You know something, West Virginia? I miss you already.

Steven

April 8, 2005

"Hearts of Gold"

Guysville, Ohio
April 18, 1983

Dear Folks,

I thought I'd never make it to Athens, Ohio, my first major stop. The route I've chosen to follow from Bethel to Washington, D.C., old U.S. 50, is one of the hilliest and curviest two-lane roadways anywhere. As a result, my legs felt as if they were going to fall apart long before I'd reached the eastern edge of Ohio.

The blisters disappeared--more or less--after the second day out, but then it seemed that something else painful would torment each day. If it wasn't the knees, it would be an ankle or perhaps my back.

After about 70 miles, I had the good sense to lighten my pack by about 25 pounds. So many items that I had thought would be indispensable suddenly didn't seem so important anymore. Back to Bethel, via UPS, went such things as cooking gear, the tent, my jacket, and all the fishing tackle. My poor back and knees hurt so much I even contemplated ridding myself of my sleeping bag. And yet I held back on the sleeping bag, because I knew I couldn't count on having someone putting me up every night.

And, sure enough, two nights later my decision about needing the sleeping bag proved to be right.

I was in a particularly lonely stretch of back-hill country, in the middle of Ohio's poorest county. It was raining, cold, windy, and dark, when I finally decided to call it quits for the day. Although there were no farmhouses to be seen on the surrounding hills in that part of Vinton County, I spotted an abandoned church about a quarter of a mile off the road.

Carefully I crossed a flooded filed to the dilapidated building and stepped even more gingerly into its black and musty interior. All day I had been warned by strangers not to stop in the county, for it was said to be a violent place due to its 21 percent unemployment and its pervasive poverty.

Adjoining the church was a cemetery and several of the wildest, deadest trees I'd ever seen. Needlesstosay, I hardly slept a wink. All night I imagined I heard ghouls and murdererous thieves creeping up to me across the old floor boards.

In the gray morning light, however, I was still in one piece. Much of the noise I'd heard during the night had been little more than tree branches scraping the tin roof, or rats scurrying through the litter piles in the room's corners.

Furthermore, as the days passed I found the people of that part of Ohio to be extremely friendly and compassionate, even though they were indeed very poor. Although the homes in that part of Appalachia oftentimes looked lifeless, the inhabitants actually had hearts of gold. This was especially true of the very poorest.

Many of the homes I was invited into didn't have plumbing. Nearly all were heated by wood-burning stoves or by coal. And yet the treatment I received was quite kingly.

When I did reach Athens, after nine days and 140 miles of walking, I had made a lot of friends and learned again just how helpful my fellow Americans can be.

Steven


April 5, 2005

"The Kindness of Strangers"

Hillsboro, Ohio
April 4, 1983

Dear Folks,

Only three days into the walk, and the kindness of strangers has been incredible. It helps me to forget the physical pain.
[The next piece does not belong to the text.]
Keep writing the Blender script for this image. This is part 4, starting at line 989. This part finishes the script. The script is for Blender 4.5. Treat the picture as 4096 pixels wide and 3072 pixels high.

When blisters and sore back muscles become unbearable, someone drives up or comes out of a house to help. Most have read newspaper stories of my walk around the world or have seen it on Cincinnati television. People's eagerness to help never ceases to surprise me.

The first day I signed autographs, waved at a hundred honking autos, ate brownies and cookies handed to me by farm wives, and drank a dozen cups of tea.

One man pulled over and handed me $10 to buy another pair of shoes later on. Then a woman drove up with a carload of children. They gave me sandwiches and lemonade. But perhaps the most surprising gift of all was from the young lady who pulled her car over to the side of the road and jumped out and gave me a big kiss. Now. I ask you, what did I do to deserve that?

The first night I stayed in Mt. Orab, Ohio, with the family of an unemployed auto factory worker. The second night I slept on a living room floor in Fayetteville.

Easter was cold and rainy and, by that evening, absolutely miserable. The owner of a tiny Tastee Freeze in Hoagland recognized me and invited me inside for a Big T Burger and fries. His kindness and the food prodded me on down the road another mile, where I found an old barn with a clean dirt floor and a roof that didn't leak. Wearily, I peeled off my soaked jeans, my shirt, and my socks. Then I crawled into my sleeping bag, every muscle in my body feeling old and stiff. All I could think was: In three days I've only gone 50 miles...50 long, painful miles! How am I ever going to make the other 14,950 miles?

Then I slipped into one of the deepest sleeps I've ever known.

I know the miles will come faster and easier once my feet and muscles begin to match my enthusiasm for this walk. These factors, along with the kindness of others, will help me get down the road.

Steven

April 2, 2005

"The First Step"

Bethel, Ohio
March 22,1983

Dear Folks,

In nearly every man and woman dwells a Sinbad, a spirit which forever longs to explore the unknown and to experience adventure in its rawest forms.

I am no different. In a few days I will take my first steps into an adventure which has dominated my imagination since early childhood--walking around the world.

This walk is something I can't deny myself, for I have an insatiable desire to know more about the world. I have made sacrifices to be able to follow this dream. But ahead of me are three to five years of joys, lessons, mysteries, and perils of the likes of which only a small percentage of men and women in history have experienced. I will cross 21 countries, 15,000+ miles of deserts, jungles, mountains, rivers, and farmlands.

My trek will take me across the USA, the British Isles, Europe, North Africa, the Middle East, Asia, and Australia. If I somehow survive the elements, bandits, dangerous animals, and loneliness awaiting me, I may become the only man to have ever circled the world alone on foot.

However, I'm not out to set a record. I just seek to appease the Sinbad in me. I hope that through these letters I write to you, your imagination will be rekindled, and together we will rediscover a world as filled with romance, beauty, kindness, and adventure as the one we have read existed in the days of Marco Polo or Sir Francis Drake.